Be thankful. And take a moment to think
about what you should be thankful for, and then
use that for an exercise to build "writing muscles"

Filename: list-connections.htm



Sidebar:
While this page is valuable to many I hope, it first saw the light of day in the hopes of it being used by a specific audience. That audience might also enjoy a page I did about making maps yourself.

Thanksgiving writing exercise- Start by using a cell phone to video 60 seconds of your life.

Then try to make a coherent list of all the people that minute of your life wouldn't be the same without. You were probably wearing clothes. Where was the oil for the polyester taken from the earth? Where was the refinery and the plastic factory? How many people worked there? Where was the factor where your shirt was made? You sox? Are you in a car? A house? They didn't grow on trees. Listening to some music? The musician? The sound engineer? The technology that delivered the sound to your ears? Food? Friends? People who made it possible for you and friends to be together just now? Including healthcare professionals and ancillaries?

Or think of a special moment sometime in the past month. Try to do a coherent essay about who made that possible.

Alternatively, do a "technology" trace for what went into something. A moment on the stage, in a musical? There's clothing (again). The building. There's the lighting and sound. Take a humble USB cable: Plastic and metal. Where does the plastic come from? The metal? What does it take to make each? What did the job of the cable before we did those things electronically? (Once upon a stage, if, say, you wanted to show a boat on water, you couldn't project images of water... but you could have big cut-out "waves" that could be pushed and pulled, by hand, to make them move back forth. There were scenery effects before electricity!)

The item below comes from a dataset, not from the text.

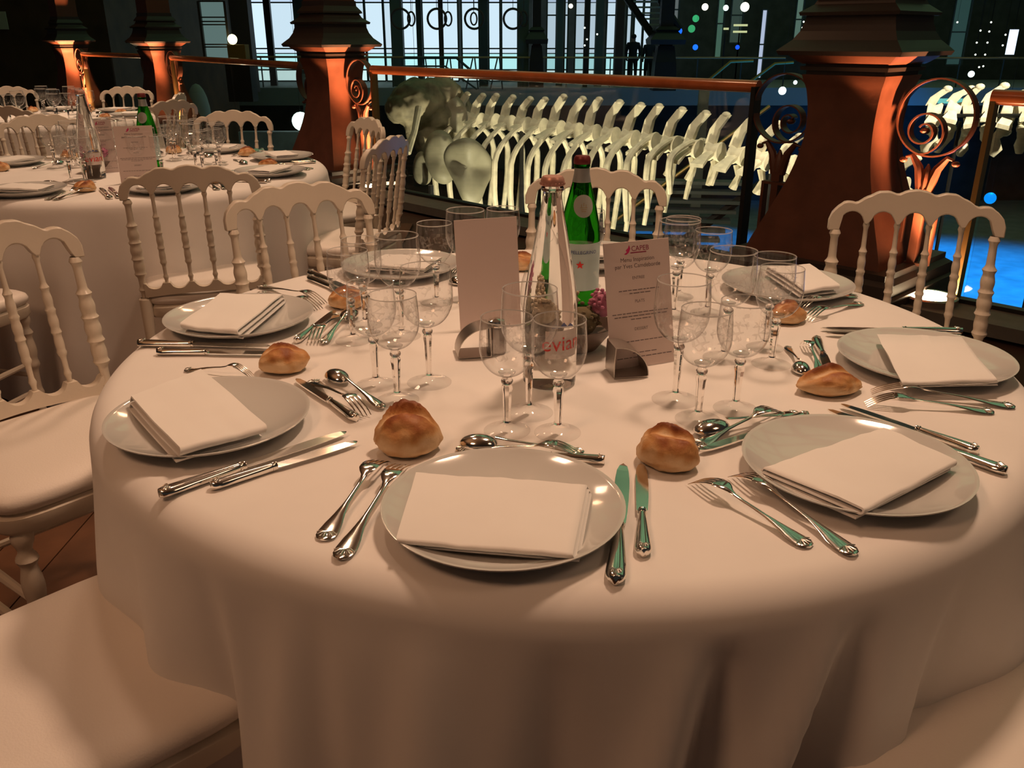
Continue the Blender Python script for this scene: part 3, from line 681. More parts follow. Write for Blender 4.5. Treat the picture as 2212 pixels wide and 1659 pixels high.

This is a job in planning your essay as much as it is a job of writing it. You will NEVER cover all of the ground for either of the above, or of the similar task you decide is more interesting. Can you produce something balanced, that is interesting to read? I once read a book (by Kurlanski) titled "Cod". And that's what it was: A book about the cod fish. A whole book. Just "about" a fish. And yet it was interesting! He went into the web of connections that touched the cod. Did you know that the sugar economy, based on the labor of enslaved people couldn't have happened as it did without mother Nature filling the seas off of Newfoundland with codfish? No, neither did I. There are connections in our lives that are not only easy to forget, but are even quite hard to find if you look. But the first step is to go on that quest.

And anyway, writing is a tool that you need to work at again and again, no matter what you think you want to do.

If you are old and gray, your choices are dwindling every day. If you are young and fresh, the faster you build this vital skill, by DOING IT, the more choices you will have, WHATEVER you are, at the moment, thinking of doing with your life.